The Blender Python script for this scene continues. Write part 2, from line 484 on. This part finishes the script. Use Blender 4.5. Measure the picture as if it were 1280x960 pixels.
----------------------------------------
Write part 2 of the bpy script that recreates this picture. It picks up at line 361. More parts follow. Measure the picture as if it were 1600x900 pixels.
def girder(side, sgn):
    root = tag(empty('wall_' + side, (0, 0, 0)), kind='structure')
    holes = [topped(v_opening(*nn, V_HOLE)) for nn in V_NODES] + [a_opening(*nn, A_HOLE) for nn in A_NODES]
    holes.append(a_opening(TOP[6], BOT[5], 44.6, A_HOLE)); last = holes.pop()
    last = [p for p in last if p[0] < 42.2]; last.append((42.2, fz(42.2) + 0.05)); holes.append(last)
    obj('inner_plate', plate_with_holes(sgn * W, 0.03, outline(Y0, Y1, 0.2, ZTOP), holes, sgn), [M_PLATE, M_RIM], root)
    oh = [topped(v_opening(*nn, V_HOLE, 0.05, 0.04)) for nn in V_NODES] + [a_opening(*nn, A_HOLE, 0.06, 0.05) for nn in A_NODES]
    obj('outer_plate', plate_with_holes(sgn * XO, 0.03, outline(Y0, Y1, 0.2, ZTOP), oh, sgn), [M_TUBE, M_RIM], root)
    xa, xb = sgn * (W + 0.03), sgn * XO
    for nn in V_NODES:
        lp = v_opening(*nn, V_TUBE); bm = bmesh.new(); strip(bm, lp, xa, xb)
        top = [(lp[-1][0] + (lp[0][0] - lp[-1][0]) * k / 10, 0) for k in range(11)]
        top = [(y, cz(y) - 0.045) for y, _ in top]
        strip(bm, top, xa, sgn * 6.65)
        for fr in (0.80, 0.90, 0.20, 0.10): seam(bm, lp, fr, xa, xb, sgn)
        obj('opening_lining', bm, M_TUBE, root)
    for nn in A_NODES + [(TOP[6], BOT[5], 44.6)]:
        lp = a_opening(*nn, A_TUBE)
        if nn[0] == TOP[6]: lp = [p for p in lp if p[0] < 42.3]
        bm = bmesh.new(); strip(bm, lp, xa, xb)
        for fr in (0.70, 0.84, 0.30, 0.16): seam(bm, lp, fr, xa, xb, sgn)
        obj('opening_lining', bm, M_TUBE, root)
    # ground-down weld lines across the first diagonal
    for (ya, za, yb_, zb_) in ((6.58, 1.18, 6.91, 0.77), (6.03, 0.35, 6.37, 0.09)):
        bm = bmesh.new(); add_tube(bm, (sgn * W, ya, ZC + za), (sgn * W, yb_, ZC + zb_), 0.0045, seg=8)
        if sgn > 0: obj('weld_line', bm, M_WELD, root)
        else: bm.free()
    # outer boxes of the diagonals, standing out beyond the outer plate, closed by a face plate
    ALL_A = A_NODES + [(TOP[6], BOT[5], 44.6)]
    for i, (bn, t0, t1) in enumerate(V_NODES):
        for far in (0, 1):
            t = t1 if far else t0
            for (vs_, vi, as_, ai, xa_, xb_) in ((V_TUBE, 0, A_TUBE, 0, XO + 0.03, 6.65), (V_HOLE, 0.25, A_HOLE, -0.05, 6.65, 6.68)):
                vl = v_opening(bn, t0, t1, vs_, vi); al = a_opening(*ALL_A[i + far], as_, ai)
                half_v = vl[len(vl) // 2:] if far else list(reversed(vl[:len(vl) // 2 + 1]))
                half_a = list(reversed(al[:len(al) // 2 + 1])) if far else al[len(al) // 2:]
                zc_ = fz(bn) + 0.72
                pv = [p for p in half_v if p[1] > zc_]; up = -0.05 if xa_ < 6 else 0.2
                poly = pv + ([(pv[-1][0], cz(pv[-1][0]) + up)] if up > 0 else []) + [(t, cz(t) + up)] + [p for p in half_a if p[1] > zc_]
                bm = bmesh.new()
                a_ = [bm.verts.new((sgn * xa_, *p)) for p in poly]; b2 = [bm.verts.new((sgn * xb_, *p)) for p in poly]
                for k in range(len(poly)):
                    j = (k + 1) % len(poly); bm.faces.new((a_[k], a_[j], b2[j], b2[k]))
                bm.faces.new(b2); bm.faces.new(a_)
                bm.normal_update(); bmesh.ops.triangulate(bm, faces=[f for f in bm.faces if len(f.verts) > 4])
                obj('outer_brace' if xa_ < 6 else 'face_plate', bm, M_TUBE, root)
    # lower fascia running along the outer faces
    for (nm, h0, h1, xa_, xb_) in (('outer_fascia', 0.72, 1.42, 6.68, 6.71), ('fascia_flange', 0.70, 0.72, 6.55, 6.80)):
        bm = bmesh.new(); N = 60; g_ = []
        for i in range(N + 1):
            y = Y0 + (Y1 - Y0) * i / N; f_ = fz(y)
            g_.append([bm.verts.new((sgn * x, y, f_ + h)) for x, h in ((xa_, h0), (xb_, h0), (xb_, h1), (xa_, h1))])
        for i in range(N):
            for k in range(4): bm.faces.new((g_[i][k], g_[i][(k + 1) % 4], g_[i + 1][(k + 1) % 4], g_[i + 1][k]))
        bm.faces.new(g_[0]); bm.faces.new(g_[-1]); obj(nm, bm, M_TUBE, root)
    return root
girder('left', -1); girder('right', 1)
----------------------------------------
### Task directions
Copy each line of the entries that includes the word "script".

### Written response
The Blender Python script for this scene continues. Write part 2, from line 484 on. This part finishes the script. Use Blender 4.5. Measure the picture as if it were 1280x960 pixels.
Write part 2 of the bpy script that recreates this picture. It picks up at line 361. More parts follow. Measure the picture as if it were 1600x900 pixels.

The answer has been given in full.